Vučedol culture
The Vučedol culture (Croatian: Vučedolska kultura) flourished between 3000 and 2200 BC[1] (the Eneolithic period of earliest copper-smithing), centered in Syrmia and eastern Slavonia on the right bank of the Danube river, but possibly spreading throughout the Pannonian plain and western Balkans and southward. It was thus contemporary with the Sumer period in Mesopotamia, the Early Dynastic period in Egypt and the earliest settlements of Troy (Troy I and II). Some authors regard it as an Indo-European culture.[2]
Location
Following the Baden culture, another wave of possible Indo-European speakers came to the banks of the Danube. One of the major places they occupied is present-day Vučedol ("Wolf's Valley"), located six kilometers downstream from the town of Vukovar, Croatia. It is estimated that the site had once been home to about 3,000 inhabitants, making it one of the largest and most important European centers of its time.Coordinates: 45°21′N 19°00′E / 45.350°N 19.000°E According to Bogdan Brukner, proto-Illyrians descended from this wave of Indo-European settlers.[3]
The early stages of the culture occupied locations not far from mountain ranges, where copper deposits were located, because of their main invention: making tools from arsenical copper in series reusing double, two-part moulds.
Cultural phases
The Vučedol culture developed from two older eneolithic cultures: the Baden culture, mainly in the Pannonian plain, and the Kostolac culture in northern Serbia and western Romania, so the primary region of Vučedol development is eastern Croatia and the Syrmia region.
The archaeological stratigraphy of the Vučedol culture can be divided into four phases:
- Preclassic period A
- Early classic period B1
- Classic period B2
- Period of expansion with regional types, C:
- East Croatian (Slavonian-Syrmian type)
- West Bosnian (Hrustovac type)
- South Bosnian (Debelo Brdo type)
- North Serbian (Đurđevačka Glavica type)

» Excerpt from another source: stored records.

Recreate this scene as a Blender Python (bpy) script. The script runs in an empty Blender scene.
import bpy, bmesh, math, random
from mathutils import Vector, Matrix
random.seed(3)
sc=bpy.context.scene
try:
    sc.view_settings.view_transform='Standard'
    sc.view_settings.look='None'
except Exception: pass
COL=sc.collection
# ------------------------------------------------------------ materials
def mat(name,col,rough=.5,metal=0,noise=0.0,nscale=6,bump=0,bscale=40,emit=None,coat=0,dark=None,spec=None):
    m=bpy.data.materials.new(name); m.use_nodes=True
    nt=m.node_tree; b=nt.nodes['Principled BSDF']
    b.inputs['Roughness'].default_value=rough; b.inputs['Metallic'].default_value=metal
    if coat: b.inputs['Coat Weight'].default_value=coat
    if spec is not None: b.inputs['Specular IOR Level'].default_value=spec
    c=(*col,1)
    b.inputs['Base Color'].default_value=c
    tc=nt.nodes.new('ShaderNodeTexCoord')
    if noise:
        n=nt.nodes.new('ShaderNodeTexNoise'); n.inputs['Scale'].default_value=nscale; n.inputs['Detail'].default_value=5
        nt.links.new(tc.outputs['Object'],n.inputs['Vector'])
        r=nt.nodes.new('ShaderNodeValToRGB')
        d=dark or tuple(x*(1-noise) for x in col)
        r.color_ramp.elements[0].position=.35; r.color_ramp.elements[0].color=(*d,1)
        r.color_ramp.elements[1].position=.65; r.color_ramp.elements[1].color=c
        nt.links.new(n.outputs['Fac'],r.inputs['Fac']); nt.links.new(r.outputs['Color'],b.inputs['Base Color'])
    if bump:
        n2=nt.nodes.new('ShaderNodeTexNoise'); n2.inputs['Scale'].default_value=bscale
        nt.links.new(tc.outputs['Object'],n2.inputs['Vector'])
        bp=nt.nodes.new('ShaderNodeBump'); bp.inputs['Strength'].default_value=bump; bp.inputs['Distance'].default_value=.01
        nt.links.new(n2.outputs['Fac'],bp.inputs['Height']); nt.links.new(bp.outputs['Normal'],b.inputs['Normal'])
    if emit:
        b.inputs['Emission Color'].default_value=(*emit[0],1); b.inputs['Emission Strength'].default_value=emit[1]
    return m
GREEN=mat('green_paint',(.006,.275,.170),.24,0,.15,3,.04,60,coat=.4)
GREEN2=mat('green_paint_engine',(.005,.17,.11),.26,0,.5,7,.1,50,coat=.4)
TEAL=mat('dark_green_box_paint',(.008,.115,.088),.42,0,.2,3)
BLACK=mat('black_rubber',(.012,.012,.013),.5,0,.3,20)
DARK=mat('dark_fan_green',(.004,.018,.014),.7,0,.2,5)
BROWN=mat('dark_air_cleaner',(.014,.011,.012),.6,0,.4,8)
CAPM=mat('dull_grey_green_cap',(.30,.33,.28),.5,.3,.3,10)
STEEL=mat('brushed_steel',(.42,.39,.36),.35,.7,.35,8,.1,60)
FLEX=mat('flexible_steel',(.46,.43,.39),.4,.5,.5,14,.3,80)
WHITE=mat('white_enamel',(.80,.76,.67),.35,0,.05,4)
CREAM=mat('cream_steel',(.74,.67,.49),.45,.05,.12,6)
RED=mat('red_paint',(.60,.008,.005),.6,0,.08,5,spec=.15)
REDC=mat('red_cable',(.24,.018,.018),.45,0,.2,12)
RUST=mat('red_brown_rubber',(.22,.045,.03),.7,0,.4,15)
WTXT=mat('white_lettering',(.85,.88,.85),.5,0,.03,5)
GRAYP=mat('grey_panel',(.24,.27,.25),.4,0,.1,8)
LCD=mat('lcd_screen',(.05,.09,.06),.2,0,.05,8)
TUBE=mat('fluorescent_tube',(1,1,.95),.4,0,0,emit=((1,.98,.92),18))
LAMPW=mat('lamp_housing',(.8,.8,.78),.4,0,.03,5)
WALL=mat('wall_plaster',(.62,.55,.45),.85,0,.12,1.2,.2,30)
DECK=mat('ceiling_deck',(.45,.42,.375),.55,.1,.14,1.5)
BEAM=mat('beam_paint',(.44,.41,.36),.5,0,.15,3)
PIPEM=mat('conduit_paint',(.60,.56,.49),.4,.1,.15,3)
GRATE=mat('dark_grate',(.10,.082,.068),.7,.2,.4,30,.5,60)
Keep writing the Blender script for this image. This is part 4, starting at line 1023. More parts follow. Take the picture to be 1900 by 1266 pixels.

- West Croatian-Slovenian (Ljubljansko Barje type)
- Transdanubian (Pannonian Hungarian type)
- East Austrian-Czech type
The Vučedol culture is the final eneolithic culture of the region, displaying characteristically common use of the war axe in its "Banniabik" form. Cult objects suggest the practice of new cults very different from the Neolithic Magna Mater conception: cult of the Deer,[4] womb-shaped solar motives, figures of women in clothes without sexual or fertility decoration, symbols of double axe. In pottery, new forms and a new rich decoration, are characterized by the spectacular find, the Vučedol dove. The Vučedol culture exploited native copper ores on a massive scale. The settlement sites destroyed earlier eneolithic settlements, and new Vučedol settlements also developed in regions where none previously existed.
The rise of a dominant hunter-warrior class is a preview of the changes that will be characteristic for the east and middle European early Bronze Age.
Social organization
Compared to earlier and contemporary cultures the Vučedol culture exploited a diversity in food sources: the Vučedol people were hunters, fishermen and agrarians, with some strong indications that they cultivated certain domesticated animals. Thus the culture was more resilient to times of want.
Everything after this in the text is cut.